#### Work required
Reproduce the top of the data verbatim, through and including the line that contains "from mathutils import Vector".
# Start of Dataset section
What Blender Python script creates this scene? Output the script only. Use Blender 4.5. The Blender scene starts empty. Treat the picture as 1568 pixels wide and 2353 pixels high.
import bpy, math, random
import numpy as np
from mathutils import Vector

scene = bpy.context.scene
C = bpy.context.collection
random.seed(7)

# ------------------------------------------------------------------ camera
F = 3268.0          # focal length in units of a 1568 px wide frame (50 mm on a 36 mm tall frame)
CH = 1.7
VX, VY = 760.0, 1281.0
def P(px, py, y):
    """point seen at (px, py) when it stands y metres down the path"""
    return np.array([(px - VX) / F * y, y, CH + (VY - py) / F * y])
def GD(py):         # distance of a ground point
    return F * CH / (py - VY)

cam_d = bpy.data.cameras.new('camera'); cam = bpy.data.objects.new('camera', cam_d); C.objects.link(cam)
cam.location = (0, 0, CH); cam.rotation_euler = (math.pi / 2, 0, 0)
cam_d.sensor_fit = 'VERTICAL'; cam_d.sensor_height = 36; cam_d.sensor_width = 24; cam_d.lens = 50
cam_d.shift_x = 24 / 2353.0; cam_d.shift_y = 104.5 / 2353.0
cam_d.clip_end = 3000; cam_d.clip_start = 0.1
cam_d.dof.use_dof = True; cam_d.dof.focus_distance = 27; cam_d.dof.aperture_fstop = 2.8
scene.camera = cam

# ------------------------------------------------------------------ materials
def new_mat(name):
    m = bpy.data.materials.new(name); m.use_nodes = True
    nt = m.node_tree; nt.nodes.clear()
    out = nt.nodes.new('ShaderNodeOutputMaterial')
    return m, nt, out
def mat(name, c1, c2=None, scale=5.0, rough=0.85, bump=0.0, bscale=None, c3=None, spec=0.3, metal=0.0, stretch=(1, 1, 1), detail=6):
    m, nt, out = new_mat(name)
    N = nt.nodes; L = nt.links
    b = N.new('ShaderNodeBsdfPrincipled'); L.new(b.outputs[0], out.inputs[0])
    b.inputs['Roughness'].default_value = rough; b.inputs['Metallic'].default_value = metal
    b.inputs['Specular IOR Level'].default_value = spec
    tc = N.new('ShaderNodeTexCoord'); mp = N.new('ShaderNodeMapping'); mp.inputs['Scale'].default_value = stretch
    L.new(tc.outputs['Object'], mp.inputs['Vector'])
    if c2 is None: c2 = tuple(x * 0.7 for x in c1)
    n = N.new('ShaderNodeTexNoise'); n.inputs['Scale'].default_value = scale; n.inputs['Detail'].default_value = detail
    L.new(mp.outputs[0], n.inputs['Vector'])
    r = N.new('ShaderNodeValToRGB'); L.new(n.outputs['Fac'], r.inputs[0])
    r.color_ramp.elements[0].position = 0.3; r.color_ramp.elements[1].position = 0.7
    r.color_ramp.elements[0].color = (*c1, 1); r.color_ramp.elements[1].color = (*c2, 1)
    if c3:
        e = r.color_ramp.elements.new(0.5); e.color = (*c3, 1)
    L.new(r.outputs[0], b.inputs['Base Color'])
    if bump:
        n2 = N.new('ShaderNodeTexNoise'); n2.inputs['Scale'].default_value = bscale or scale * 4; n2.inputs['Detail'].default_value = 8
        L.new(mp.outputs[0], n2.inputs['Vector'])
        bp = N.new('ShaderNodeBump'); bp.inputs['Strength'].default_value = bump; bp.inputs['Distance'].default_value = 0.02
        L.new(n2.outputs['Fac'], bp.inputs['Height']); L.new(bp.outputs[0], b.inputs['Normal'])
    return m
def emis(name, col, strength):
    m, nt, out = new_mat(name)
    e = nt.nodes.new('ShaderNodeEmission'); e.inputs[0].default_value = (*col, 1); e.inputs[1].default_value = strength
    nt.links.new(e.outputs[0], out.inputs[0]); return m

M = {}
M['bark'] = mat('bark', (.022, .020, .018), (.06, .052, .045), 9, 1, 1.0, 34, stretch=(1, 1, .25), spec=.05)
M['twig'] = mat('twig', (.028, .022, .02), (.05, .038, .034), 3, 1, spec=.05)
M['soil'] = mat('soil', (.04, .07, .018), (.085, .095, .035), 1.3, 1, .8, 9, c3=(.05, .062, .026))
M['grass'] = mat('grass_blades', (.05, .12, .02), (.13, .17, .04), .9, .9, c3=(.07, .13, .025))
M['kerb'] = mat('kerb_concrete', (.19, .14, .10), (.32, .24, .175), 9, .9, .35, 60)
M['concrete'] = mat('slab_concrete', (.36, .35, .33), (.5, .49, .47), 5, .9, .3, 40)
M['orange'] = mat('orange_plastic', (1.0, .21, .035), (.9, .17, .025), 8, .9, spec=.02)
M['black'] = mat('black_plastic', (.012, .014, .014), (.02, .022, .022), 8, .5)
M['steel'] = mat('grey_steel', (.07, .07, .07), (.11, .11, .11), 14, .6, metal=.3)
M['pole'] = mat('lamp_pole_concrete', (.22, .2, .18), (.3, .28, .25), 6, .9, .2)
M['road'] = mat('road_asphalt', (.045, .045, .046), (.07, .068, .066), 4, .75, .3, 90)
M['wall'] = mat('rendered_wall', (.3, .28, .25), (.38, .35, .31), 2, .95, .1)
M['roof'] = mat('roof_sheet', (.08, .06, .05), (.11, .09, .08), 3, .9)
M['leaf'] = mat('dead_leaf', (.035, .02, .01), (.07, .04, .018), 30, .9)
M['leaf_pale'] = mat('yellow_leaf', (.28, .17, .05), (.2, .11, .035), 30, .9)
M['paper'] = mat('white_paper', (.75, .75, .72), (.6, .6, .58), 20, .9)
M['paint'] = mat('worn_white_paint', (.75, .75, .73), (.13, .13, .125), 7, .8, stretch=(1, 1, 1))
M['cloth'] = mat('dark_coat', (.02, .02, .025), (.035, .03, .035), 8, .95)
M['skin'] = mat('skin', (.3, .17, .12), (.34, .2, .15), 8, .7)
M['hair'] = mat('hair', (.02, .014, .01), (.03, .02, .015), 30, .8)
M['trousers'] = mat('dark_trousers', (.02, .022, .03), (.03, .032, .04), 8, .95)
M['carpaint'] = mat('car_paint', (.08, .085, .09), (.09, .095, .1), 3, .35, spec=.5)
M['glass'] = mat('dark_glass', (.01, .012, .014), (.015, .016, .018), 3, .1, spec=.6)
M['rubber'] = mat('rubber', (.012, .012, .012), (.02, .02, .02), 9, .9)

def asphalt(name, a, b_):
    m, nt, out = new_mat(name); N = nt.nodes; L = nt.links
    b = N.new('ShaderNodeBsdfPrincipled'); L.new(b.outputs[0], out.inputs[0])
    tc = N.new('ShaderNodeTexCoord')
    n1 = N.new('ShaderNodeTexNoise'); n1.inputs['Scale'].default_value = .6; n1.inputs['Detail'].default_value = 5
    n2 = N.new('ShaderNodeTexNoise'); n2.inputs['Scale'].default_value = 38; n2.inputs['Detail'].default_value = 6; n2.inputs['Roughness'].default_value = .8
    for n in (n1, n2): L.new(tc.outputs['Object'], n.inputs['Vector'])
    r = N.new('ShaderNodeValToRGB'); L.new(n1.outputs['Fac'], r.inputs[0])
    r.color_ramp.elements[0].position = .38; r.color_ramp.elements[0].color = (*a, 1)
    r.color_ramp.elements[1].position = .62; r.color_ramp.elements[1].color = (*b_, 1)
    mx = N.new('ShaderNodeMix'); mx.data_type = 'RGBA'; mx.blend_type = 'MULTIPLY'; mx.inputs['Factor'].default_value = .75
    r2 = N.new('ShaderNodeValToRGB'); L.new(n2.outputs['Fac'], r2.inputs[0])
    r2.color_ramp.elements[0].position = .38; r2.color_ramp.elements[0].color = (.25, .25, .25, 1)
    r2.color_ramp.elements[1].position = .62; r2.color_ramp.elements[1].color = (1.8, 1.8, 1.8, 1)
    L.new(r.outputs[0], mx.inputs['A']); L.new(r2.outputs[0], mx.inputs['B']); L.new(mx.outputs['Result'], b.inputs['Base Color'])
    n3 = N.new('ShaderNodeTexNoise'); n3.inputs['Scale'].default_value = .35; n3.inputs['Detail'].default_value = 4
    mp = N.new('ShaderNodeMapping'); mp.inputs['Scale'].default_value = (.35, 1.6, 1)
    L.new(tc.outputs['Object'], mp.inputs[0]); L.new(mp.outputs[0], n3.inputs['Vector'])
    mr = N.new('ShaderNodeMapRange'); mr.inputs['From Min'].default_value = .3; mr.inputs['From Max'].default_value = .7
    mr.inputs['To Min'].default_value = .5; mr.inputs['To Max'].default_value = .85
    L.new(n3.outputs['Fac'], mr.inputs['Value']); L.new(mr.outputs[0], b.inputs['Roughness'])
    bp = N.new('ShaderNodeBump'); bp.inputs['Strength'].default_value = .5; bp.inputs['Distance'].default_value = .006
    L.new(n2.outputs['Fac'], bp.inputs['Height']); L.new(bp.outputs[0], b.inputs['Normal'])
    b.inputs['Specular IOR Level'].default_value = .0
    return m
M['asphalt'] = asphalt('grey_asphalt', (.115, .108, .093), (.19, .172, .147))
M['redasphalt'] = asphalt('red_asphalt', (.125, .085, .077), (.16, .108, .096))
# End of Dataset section
#### Solution to this exercise
What Blender Python script creates this scene? Output the script only. Use Blender 4.5. The Blender scene starts empty. Treat the picture as 1568 pixels wide and 2353 pixels high.
import bpy, math, random
import numpy as np
from mathutils import Vector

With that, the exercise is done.